* _PROBLEM TO WORK ON_
Give again, word for word, each line from the top of the listing through the line that holds "PI = math.pi".
• • • •
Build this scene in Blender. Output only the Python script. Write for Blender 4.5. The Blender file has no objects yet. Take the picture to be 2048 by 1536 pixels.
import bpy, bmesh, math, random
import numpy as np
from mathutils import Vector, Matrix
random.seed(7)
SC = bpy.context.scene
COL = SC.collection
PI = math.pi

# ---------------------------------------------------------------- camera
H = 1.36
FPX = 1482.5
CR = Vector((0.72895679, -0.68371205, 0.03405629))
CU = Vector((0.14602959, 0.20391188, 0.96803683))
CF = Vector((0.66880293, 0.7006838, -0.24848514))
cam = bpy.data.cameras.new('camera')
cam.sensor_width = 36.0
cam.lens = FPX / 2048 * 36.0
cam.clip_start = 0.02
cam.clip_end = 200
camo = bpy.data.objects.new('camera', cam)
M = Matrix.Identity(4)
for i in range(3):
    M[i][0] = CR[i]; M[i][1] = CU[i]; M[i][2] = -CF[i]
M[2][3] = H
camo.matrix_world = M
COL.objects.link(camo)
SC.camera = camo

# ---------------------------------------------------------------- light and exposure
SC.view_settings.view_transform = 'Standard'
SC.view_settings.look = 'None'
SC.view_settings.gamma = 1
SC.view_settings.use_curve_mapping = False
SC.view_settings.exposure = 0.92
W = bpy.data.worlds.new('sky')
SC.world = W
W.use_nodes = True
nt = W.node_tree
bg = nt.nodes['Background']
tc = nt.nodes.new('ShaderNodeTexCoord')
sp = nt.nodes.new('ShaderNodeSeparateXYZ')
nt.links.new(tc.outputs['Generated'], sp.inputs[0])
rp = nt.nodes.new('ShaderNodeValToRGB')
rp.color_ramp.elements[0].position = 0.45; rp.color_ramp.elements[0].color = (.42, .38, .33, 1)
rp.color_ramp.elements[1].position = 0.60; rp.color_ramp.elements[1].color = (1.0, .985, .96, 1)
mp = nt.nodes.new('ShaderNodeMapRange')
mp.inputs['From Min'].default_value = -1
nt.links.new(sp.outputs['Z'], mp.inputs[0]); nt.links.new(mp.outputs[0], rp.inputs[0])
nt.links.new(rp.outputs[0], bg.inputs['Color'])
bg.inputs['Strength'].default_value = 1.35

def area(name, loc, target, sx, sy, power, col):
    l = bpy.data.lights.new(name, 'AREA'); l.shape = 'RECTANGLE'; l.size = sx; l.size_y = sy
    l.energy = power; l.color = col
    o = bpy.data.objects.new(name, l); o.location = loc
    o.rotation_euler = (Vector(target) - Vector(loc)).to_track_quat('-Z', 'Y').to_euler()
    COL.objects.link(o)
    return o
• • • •
* _REPLY TO THE EXERCISE_
Build this scene in Blender. Output only the Python script. Write for Blender 4.5. The Blender file has no objects yet. Take the picture to be 2048 by 1536 pixels.
import bpy, bmesh, math, random
import numpy as np
from mathutils import Vector, Matrix
random.seed(7)
SC = bpy.context.scene
COL = SC.collection
PI = math.pi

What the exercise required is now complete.